Ombudsman junks bribery raps vs De Lima, aide Dayan

The Department of Justice (DOJ) has been urged to withdraw the drug-related charges it filed against former senator Leila de Lima following the recantations of key witnesses and the dismissal of one of the three drug cases that the former legislator was facing.

Sen. Leila de Lima (INQUIRER FILE PHOTO)

The Office of the Ombudsman has thrown out the complaint filed in 2018 against former Sen. Leila de Lima and her then driver-bodyguard Ronnie Dayan for direct and indirect bribery, citing “glaring inconsistencies” in the allegation that they conspired to raise her 2016 election campaign funds through the illegal drug trade.

The antigraft body’s nine-page resolution was dated Jan. 5 but was received by De Lima’s office only on Monday. It was signed on Feb. 10 by the officer recommending approval, Assistant Ombudsman Jose Balmeo Jr,. and on May 18 by Ombudsman Samuel Martires.

The resolution said there was lack of probable cause to indict De Lima and Dayan despite the testimonies extracted from confessed drug lord Rolan “Kerwin” Espinosa, Ram-Jhon Michael Espinosa and Marcelo Adorco.

“After a painstaking review of the records, it appears that there is no probable cause to indict the respondents (De Lima and Dayan) of the charges against them,” the Ombudsman said in the resolution prepared and signed by Daniel Von Evan Panelo, the assigned graft investigation and prosecution officer.

The testimonies presented by the complainant—a special team of investigators formed by the Office of the Ombudsman—may have appeared to “espouse a well-engendered belief that the respondents had indeed collected bribe money from Kerwin.”

“However, when these statements are read together, glaring inconsistencies become apparent,” the document read. “Inconsistencies which would prevent a reasonable mind from concluding that the respondents are probably guilty of the offenses charged against them.”

It remains to be seen whether the resolution would have an impact on De Lima’s two pending drug cases in the Muntinlupa City Regional Trial Court, for which she has been detained at Camp Crame over the last five years.

Two star witnesses for the government — Espinosa and Rafael Ragos — have earlier recanted their testimonies against De Lima, claiming “pressure” from then Justice Secretary Vitaliano Aguirre II and some his subordinates during the Duterte administration.

De Lima, an opposition leader critical of then President Duterte’s drug war and human rights record, has denounced the drug charges as political vendetta, gaining sympathizers in local and international civil society groups who have clamored for her immediate release.

In his testimony that formed part of the bribery complaint, Espinosa then claimed that he gave Dayan P8 million “in behalf” of De Lima when she was the justice secretary during the administration of the late President Benigno Aquino III.

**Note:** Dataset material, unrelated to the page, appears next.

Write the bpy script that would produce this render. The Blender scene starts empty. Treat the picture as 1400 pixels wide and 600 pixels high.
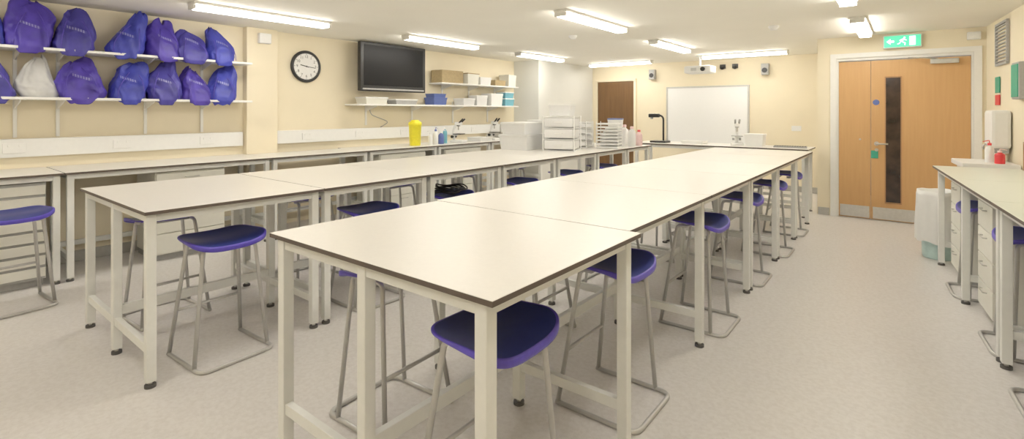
import bpy, bmesh, math, random
from mathutils import Vector, Matrix, noise
random.seed(7)
S = bpy.context.scene
COL = S.collection
S.view_settings.view_transform = 'Standard'
S.view_settings.gamma = 1.12

# ------------------------------------------------------------------ materials
def mat(name, color, rough=.5, metal=0., var=.04, scale=30., bump=0., alpha=1., emis=None, es=0., coords='Object', color2=None, spec=None):
    m = bpy.data.materials.new(name); m.use_nodes = True
    nt = m.node_tree; b = nt.nodes['Principled BSDF']
    b.inputs['Roughness'].default_value = rough
    b.inputs['Metallic'].default_value = metal
    b.inputs['Alpha'].default_value = alpha
    if spec is not None: b.inputs['Specular IOR Level'].default_value = spec
    tc = nt.nodes.new('ShaderNodeTexCoord')
    n = nt.nodes.new('ShaderNodeTexNoise'); n.inputs['Scale'].default_value = scale; n.inputs['Detail'].default_value = 3
    nt.links.new(tc.outputs[coords], n.inputs['Vector'])
    r = nt.nodes.new('ShaderNodeValToRGB')
    c2 = color2 or tuple(min(1, c * (1 + var)) for c in color)
    c1 = tuple(c * (1 - var) for c in color)
    r.color_ramp.elements[0].position = .35; r.color_ramp.elements[1].position = .65
    r.color_ramp.elements[0].color = (*c1, 1); r.color_ramp.elements[1].color = (*c2, 1)
    nt.links.new(n.outputs['Fac'], r.inputs['Fac'])
    nt.links.new(r.outputs['Color'], b.inputs['Base Color'])
    if bump:
        bp = nt.nodes.new('ShaderNodeBump'); bp.inputs['Strength'].default_value = bump
        nt.links.new(n.outputs['Fac'], bp.inputs['Height']); nt.links.new(bp.outputs['Normal'], b.inputs['Normal'])
    if emis:
        b.inputs['Emission Color'].default_value = (*emis, 1); b.inputs['Emission Strength'].default_value = es
    return m

M = {}
M['wall'] = mat('cream_paint', (.88, .785, .585), .7, var=.015, scale=3)
M['partition'] = mat('grey_white_paint', (.76, .76, .72), .7, var=.01, scale=3)
M['ceil'] = mat('ceiling_paint', (.94, .915, .83), .8, var=.01, scale=2)
M['top'] = mat('laminate_top', (.82, .79, .735), .32, var=.012, scale=60)
M['topr'] = mat('laminate_top_green', (.77, .81, .72), .32, var=.012, scale=60)
M['edge'] = mat('dark_laminate_edge', (.10, .075, .06), .5)
M['frame'] = mat('powder_coated_steel', (.85, .855, .815), .4, var=.015)
M['steel'] = mat('brushed_steel', (.60, .59, .56), .28, metal=.9, var=.05)
M['tube'] = mat('silver_painted_tube', (.56, .55, .53), .35, metal=.4, var=.03)
M['foot'] = mat('dark_foot', (.09, .085, .08), .5)
M['seat'] = mat('blue_polypropylene', (.026, .038, .215), .36, var=.06, scale=80, bump=.05)
M['seatrim'] = mat('violet_polypropylene', (.095, .065, .52), .36, var=.06, scale=50)
M['cord'] = mat('violet_cord', (.08, .05, .40), .6, var=.06, scale=50)
M['white'] = mat('white_plastic', (.88, .88, .86), .4, var=.01)
M['shelf'] = mat('white_shelf', (.88, .87, .83), .45, var=.01)
M['cab'] = mat('cabinet_laminate', (.82, .81, .73), .45, var=.01)
M['black'] = mat('black_plastic', (.012, .012, .013), .35)
M['screen'] = mat('matt_dark_screen', (.008, .008, .009), .35, spec=.18)
M['yellow'] = mat('yellow_plastic', (.95, .85, .03), .35)
M['blue'] = mat('blue_plastic', (.10, .15, .42), .4)
M['cyan'] = mat('cyan_plastic', (.16, .44, .55), .4)
M['teal'] = mat('pale_teal_plastic', (.55, .74, .72), .4)
M['red'] = mat('red_plastic', (.80, .05, .06), .4)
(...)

Kerwin also claimed that he gave money in four tranches — the first handed over in a shopping mall parking lot in Pasay City, the second at a restaurant also Pasay, the third in Baguio City, and the fourth again at the Pasay mall parking lot.

The complaint also alleged that a certain “Juvi Espinido” had called up Kerwin while he was in Batangas, telling him that Dayan wanted to talk to him. Three hours after Espinido called, another person claiming to be De Lima’s aide supposedly called Kerwin “and told him that De Lima instructed him to collect funds in preparation for the 2016 elections.”

“The individual, who Kerwin later on came to know as Dayan, initially asked for P2 million every month but was negotiated to just P700,000 per month with the condition of giving P2 million as ‘good will money’,” the allegation said, as quoted in the resolution.

But the Ombudsman noted that De Lima was “never there” during the alleged transaction and that it was Dayan who supposedly received the money from Kerwin.

In Adorco’s version, it was Espinosa who handed the money directly to De Lima during a lunch in Pasay — which was supposed to be Kerwin and Dayan’s second transaction.

The Baguio transaction, meanwhile, was also “littered with inconsistencies, making it difficult to conclude that Kerwin and the respondents had planned to meet each other there,” the resolution added.

“The inconsistencies in the testimonies of the complainant’s witnesses cannot be brushed (aside) as trivial or inconsequential,” it said. “The incongruities pertain to material details that cast doubt on the veracity of the accusation that De Lima, through Dayan, had collected bribe money from Kerwin.”

The complainants “failed to provide a clear, accurate and consistent narration of facts” crucial in determining whether the elements of direct and indirect bribery were present, it added.

“Preliminary investigation also seeks to secure the innocent against hasty, malicious, and oppressive prosecution. Further, it aims to protect the innocent from an open and public accusation of a crime, from the trouble, expense and anxiety of a public trial,” the resolution stressed. “After all, an acquittal from a manifestly baseless accusation can hardly be considered a situation where justice had triumphed.”